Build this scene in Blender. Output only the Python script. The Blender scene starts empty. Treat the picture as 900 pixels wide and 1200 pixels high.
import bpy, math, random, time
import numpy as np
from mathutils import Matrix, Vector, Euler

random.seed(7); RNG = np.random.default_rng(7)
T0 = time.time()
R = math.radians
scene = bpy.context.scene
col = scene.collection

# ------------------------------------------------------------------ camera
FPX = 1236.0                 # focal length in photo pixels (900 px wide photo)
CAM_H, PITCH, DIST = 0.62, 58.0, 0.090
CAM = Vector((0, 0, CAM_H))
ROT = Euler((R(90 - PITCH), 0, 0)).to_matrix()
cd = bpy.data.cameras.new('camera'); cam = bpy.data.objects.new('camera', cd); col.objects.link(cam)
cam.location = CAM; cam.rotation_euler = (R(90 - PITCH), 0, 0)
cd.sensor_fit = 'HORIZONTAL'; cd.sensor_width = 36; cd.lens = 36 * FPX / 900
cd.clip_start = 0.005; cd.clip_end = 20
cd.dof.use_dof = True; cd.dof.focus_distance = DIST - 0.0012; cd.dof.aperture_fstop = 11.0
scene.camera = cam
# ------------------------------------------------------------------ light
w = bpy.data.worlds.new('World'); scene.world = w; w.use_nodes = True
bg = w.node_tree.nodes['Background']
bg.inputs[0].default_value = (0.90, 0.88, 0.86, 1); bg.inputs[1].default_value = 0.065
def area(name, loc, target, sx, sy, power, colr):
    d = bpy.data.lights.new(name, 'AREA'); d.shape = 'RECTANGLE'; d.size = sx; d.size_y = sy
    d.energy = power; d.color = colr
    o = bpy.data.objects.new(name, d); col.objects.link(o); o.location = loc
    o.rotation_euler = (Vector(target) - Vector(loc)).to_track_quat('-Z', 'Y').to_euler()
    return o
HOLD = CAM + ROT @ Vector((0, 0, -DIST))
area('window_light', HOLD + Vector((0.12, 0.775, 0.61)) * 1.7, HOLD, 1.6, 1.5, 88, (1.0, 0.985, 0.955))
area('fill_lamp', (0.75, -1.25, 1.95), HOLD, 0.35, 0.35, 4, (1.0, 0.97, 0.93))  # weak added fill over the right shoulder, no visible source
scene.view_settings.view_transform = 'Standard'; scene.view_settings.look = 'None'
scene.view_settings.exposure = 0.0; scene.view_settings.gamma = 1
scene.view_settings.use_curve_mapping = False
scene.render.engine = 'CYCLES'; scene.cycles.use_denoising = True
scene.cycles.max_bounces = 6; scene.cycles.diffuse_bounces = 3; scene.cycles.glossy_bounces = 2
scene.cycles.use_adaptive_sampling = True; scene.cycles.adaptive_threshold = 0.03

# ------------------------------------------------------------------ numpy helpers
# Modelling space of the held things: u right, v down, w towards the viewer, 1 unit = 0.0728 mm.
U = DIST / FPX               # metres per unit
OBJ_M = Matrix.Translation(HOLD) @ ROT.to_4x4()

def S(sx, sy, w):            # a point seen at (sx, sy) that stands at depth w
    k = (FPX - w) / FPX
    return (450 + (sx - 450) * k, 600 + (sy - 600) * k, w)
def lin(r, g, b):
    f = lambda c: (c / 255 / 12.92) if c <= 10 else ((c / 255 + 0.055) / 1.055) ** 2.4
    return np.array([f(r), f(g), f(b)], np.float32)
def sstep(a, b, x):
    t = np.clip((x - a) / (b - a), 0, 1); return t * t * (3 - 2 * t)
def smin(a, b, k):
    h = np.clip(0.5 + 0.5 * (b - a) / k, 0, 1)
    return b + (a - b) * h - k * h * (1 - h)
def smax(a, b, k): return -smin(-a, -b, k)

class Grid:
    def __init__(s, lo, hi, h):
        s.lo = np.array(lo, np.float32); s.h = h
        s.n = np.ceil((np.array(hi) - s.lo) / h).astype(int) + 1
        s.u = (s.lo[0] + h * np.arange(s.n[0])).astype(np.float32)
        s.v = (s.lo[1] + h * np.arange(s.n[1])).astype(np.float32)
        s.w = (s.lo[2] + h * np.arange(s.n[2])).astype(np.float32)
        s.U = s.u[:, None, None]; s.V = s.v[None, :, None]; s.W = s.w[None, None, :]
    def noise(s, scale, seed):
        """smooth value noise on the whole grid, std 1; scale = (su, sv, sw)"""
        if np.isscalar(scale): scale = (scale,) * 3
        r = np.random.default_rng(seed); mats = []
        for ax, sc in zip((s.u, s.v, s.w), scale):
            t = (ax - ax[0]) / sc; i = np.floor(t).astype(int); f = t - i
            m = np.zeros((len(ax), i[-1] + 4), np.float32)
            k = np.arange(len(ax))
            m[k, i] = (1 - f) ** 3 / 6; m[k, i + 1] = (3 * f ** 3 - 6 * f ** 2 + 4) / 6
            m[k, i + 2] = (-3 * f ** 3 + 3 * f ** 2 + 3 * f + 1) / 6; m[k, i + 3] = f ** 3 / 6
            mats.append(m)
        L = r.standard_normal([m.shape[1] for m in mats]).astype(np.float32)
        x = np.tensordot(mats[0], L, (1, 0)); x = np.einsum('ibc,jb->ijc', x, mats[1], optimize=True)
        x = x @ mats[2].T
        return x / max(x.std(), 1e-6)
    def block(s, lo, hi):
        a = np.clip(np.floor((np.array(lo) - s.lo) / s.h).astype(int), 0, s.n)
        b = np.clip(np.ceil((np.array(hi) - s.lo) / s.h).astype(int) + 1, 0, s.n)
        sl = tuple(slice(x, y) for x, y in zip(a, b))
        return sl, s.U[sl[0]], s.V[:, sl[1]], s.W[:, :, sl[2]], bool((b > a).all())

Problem
All of the data must be returned exactly.

Complete response
Build this scene in Blender. Output only the Python script. The Blender scene starts empty. Treat the picture as 900 pixels wide and 1200 pixels high.
import bpy, math, random, time
import numpy as np
from mathutils import Matrix, Vector, Euler

random.seed(7); RNG = np.random.default_rng(7)
T0 = time.time()
R = math.radians
scene = bpy.context.scene
col = scene.collection

# ------------------------------------------------------------------ camera
FPX = 1236.0                 # focal length in photo pixels (900 px wide photo)
CAM_H, PITCH, DIST = 0.62, 58.0, 0.090
CAM = Vector((0, 0, CAM_H))
ROT = Euler((R(90 - PITCH), 0, 0)).to_matrix()
cd = bpy.data.cameras.new('camera'); cam = bpy.data.objects.new('camera', cd); col.objects.link(cam)
cam.location = CAM; cam.rotation_euler = (R(90 - PITCH), 0, 0)
cd.sensor_fit = 'HORIZONTAL'; cd.sensor_width = 36; cd.lens = 36 * FPX / 900
cd.clip_start = 0.005; cd.clip_end = 20
cd.dof.use_dof = True; cd.dof.focus_distance = DIST - 0.0012; cd.dof.aperture_fstop = 11.0
scene.camera = cam
# ------------------------------------------------------------------ light
w = bpy.data.worlds.new('World'); scene.world = w; w.use_nodes = True
bg = w.node_tree.nodes['Background']
bg.inputs[0].default_value = (0.90, 0.88, 0.86, 1); bg.inputs[1].default_value = 0.065
def area(name, loc, target, sx, sy, power, colr):
    d = bpy.data.lights.new(name, 'AREA'); d.shape = 'RECTANGLE'; d.size = sx; d.size_y = sy
    d.energy = power; d.color = colr
    o = bpy.data.objects.new(name, d); col.objects.link(o); o.location = loc
    o.rotation_euler = (Vector(target) - Vector(loc)).to_track_quat('-Z', 'Y').to_euler()
    return o
HOLD = CAM + ROT @ Vector((0, 0, -DIST))
area('window_light', HOLD + Vector((0.12, 0.775, 0.61)) * 1.7, HOLD, 1.6, 1.5, 88, (1.0, 0.985, 0.955))
area('fill_lamp', (0.75, -1.25, 1.95), HOLD, 0.35, 0.35, 4, (1.0, 0.97, 0.93))  # weak added fill over the right shoulder, no visible source
scene.view_settings.view_transform = 'Standard'; scene.view_settings.look = 'None'
scene.view_settings.exposure = 0.0; scene.view_settings.gamma = 1
scene.view_settings.use_curve_mapping = False
scene.render.engine = 'CYCLES'; scene.cycles.use_denoising = True
scene.cycles.max_bounces = 6; scene.cycles.diffuse_bounces = 3; scene.cycles.glossy_bounces = 2
scene.cycles.use_adaptive_sampling = True; scene.cycles.adaptive_threshold = 0.03

# ------------------------------------------------------------------ numpy helpers
# Modelling space of the held things: u right, v down, w towards the viewer, 1 unit = 0.0728 mm.
U = DIST / FPX               # metres per unit
OBJ_M = Matrix.Translation(HOLD) @ ROT.to_4x4()

def S(sx, sy, w):            # a point seen at (sx, sy) that stands at depth w
    k = (FPX - w) / FPX
    return (450 + (sx - 450) * k, 600 + (sy - 600) * k, w)
def lin(r, g, b):
    f = lambda c: (c / 255 / 12.92) if c <= 10 else ((c / 255 + 0.055) / 1.055) ** 2.4
    return np.array([f(r), f(g), f(b)], np.float32)
def sstep(a, b, x):
    t = np.clip((x - a) / (b - a), 0, 1); return t * t * (3 - 2 * t)
def smin(a, b, k):
    h = np.clip(0.5 + 0.5 * (b - a) / k, 0, 1)
    return b + (a - b) * h - k * h * (1 - h)
def smax(a, b, k): return -smin(-a, -b, k)

class Grid:
    def __init__(s, lo, hi, h):
        s.lo = np.array(lo, np.float32); s.h = h
        s.n = np.ceil((np.array(hi) - s.lo) / h).astype(int) + 1
        s.u = (s.lo[0] + h * np.arange(s.n[0])).astype(np.float32)
        s.v = (s.lo[1] + h * np.arange(s.n[1])).astype(np.float32)
        s.w = (s.lo[2] + h * np.arange(s.n[2])).astype(np.float32)
        s.U = s.u[:, None, None]; s.V = s.v[None, :, None]; s.W = s.w[None, None, :]
    def noise(s, scale, seed):
        """smooth value noise on the whole grid, std 1; scale = (su, sv, sw)"""
        if np.isscalar(scale): scale = (scale,) * 3
        r = np.random.default_rng(seed); mats = []
        for ax, sc in zip((s.u, s.v, s.w), scale):
            t = (ax - ax[0]) / sc; i = np.floor(t).astype(int); f = t - i
            m = np.zeros((len(ax), i[-1] + 4), np.float32)
            k = np.arange(len(ax))
            m[k, i] = (1 - f) ** 3 / 6; m[k, i + 1] = (3 * f ** 3 - 6 * f ** 2 + 4) / 6
            m[k, i + 2] = (-3 * f ** 3 + 3 * f ** 2 + 3 * f + 1) / 6; m[k, i + 3] = f ** 3 / 6
            mats.append(m)
        L = r.standard_normal([m.shape[1] for m in mats]).astype(np.float32)
        x = np.tensordot(mats[0], L, (1, 0)); x = np.einsum('ibc,jb->ijc', x, mats[1], optimize=True)
        x = x @ mats[2].T
        return x / max(x.std(), 1e-6)
    def block(s, lo, hi):
        a = np.clip(np.floor((np.array(lo) - s.lo) / s.h).astype(int), 0, s.n)
        b = np.clip(np.ceil((np.array(hi) - s.lo) / s.h).astype(int) + 1, 0, s.n)
        sl = tuple(slice(x, y) for x, y in zip(a, b))
        return sl, s.U[sl[0]], s.V[:, sl[1]], s.W[:, :, sl[2]], bool((b > a).all())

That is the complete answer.